Hierbij houdt collectieve waardeoverdracht in dat op initiatief van de
werkgever voor alle of een deel van de deelnemers van een regeling
de waarde wordt overdragen naar één andere regeling.
- Waardeoverdracht waarbij van werkgever wordt veranderd of niet?
- Waardeoverdracht waarbij de inhoud van de pensioenovereenkomst
wordt gewijzigd of niet?
- Waardeoverdracht waarbij van pensioenuitvoerder wordt veranderd of
niet?
De volgende combinaties zijn mogelijk.
Artikel dat van toepassing is
| 1 | Individueel | Andere werkgever | Andere inhoud | Andere uitvoerder | 71 of 75
| 2 | Individueel | Andere werkgever | Andere inhoud | Zelfde uitvoerder | 71 of 75
| 3 | Individueel | Andere werkgever | Zelfde inhoud | Andere uitvoerder | 71 of 75
| 4 | Individueel | Andere werkgever | Zelfde inhoud | Zelfde uitvoerder | Geen waardeoverdracht
nodig of 65 of 69
| 5 | Individueel | Zelfde werkgever | Andere inhoud | Andere uitvoerder | 76 of 78
| 6 | Individueel | Zelfde werkgever | Andere inhoud | Zelfde uitvoerder | 76 of 78
| 7 | Individueel | Zelfde werkgever | Zelfde inhoud | Andere uitvoerder | 76 of 80
| 8 | Individueel | Zelfde werkgever | Zelfde inhoud | Zelfde uitvoerder | 79
| 9 | Collectief | Andere werkgever | Andere inhoud | Andere uitvoerder | 79
| 10 | Collectief | Andere werkgever | Andere inhoud | Zelfde uitvoerder | 79
| 11 | Collectief | Andere werkgever | Zelfde inhoud | Andere uitvoerder | 79
| 12 | Collectief | Andere werkgever | Zelfde inhoud | Zelfde uitvoerder | Geen waardeoverdracht
nodig
| 13 | Collectief | Zelfde werkgever | Andere inhoud | Andere uitvoerder | 83
| 14 | Collectief | Zelfde werkgever | Andere inhoud | Zelfde uitvoerder | 83
| 15 | Collectief | Zelfde werkgever | Zelfde inhoud | Andere uitvoerder | 83 of 84
| 16 | Collectief | Zelfde werkgever | Zelfde inhoud | Zelfde uitvoerder | Situatie bestaat niet
|
Ad 1). Deze situatie doet zich voor als een werknemer zijn arbeidsrelatie
met een werkgever beëindigt en bij een nieuwe werkgever gaat werken
(of onder een regeling van een beroepspensioenfonds komt te vallen),
waarbij sprake is van een andere pensioenuitvoerder en een gewijzigde
inhoud van de pensioenovereenkomst. In dat geval heeft de gewezen
deelnemer (tenzij er geen sprake is geweest van índividuele beëindiging)

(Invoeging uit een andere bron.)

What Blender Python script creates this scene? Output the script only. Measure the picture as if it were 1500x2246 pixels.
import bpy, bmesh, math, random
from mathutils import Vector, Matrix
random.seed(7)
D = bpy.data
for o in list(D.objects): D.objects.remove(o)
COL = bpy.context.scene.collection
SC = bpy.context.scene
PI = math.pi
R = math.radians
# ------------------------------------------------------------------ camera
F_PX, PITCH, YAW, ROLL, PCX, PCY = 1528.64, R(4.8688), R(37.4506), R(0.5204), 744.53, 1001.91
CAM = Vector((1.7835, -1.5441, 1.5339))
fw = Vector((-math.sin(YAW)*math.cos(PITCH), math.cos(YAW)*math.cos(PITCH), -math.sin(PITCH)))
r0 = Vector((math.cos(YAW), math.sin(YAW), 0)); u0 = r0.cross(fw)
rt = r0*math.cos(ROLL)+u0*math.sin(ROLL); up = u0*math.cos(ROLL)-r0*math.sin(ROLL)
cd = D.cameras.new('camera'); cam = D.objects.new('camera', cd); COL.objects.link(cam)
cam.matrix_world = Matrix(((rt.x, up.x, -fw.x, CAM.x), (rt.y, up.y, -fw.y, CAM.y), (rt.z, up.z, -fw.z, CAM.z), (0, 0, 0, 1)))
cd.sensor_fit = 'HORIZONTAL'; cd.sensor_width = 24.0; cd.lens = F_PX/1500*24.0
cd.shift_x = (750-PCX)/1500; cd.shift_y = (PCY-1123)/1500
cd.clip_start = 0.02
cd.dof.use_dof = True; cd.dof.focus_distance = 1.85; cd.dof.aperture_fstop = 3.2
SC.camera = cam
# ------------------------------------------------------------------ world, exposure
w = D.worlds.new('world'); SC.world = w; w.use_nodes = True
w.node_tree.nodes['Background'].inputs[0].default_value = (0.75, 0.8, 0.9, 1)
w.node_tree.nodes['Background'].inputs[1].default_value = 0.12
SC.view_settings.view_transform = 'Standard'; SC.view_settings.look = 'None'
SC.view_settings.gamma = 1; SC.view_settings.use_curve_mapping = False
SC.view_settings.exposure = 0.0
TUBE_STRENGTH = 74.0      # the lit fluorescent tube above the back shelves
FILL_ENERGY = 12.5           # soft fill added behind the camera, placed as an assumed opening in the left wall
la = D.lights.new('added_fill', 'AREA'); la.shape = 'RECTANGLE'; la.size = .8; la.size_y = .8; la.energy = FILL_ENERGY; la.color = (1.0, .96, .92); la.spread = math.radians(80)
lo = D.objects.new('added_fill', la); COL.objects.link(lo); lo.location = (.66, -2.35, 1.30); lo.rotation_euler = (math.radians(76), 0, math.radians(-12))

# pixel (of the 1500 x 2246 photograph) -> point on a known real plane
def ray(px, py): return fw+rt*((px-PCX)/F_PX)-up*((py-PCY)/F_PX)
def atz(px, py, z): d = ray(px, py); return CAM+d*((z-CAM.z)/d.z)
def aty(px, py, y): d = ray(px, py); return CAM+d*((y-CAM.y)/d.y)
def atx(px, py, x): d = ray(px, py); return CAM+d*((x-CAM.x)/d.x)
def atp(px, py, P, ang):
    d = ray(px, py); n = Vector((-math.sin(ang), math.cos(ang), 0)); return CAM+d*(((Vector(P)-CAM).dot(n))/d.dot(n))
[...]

recht op waardeoverdracht op grond van artikel 77. Voor zover er sprake
is van behouden aanspraken op grond van een pensioenovereenkomst
die is beëindigd vóór 1994 (toen het recht op waardeoverdracht is
gecreëerd), kan waardeoverdracht, bij het afsluiten van een nieuwe
pensioenovereenkomst bij een nieuwe werkgever met een andere
pensioenuitvoerder, plaatsvinden op grond van artikel 77. Ook als de
gewezen deelnemer niet op tijd bij de uitvoerder van de nieuwe pensioenovereenkomst
waardeoverdracht heeft aangevraagd, of als geen sprake
was van índividuele beëindiging, kan waardeoverdracht alleen nog maar
op grond van artikel 75.
Ad 2). Deze situatie is vergelijkbaar met situatie 1, zij het dat hier de
pensioenuitvoerder dezelfde is. Hierbij kan gedacht worden aan de
situatie waarin een bedrijfstakpensioenfonds voor verscheidene bedrijfstakken
verschillende regelingen uitvoert, of de situatie dat de oude en de
nieuwe werkgever dezelfde verzekeraar hebben.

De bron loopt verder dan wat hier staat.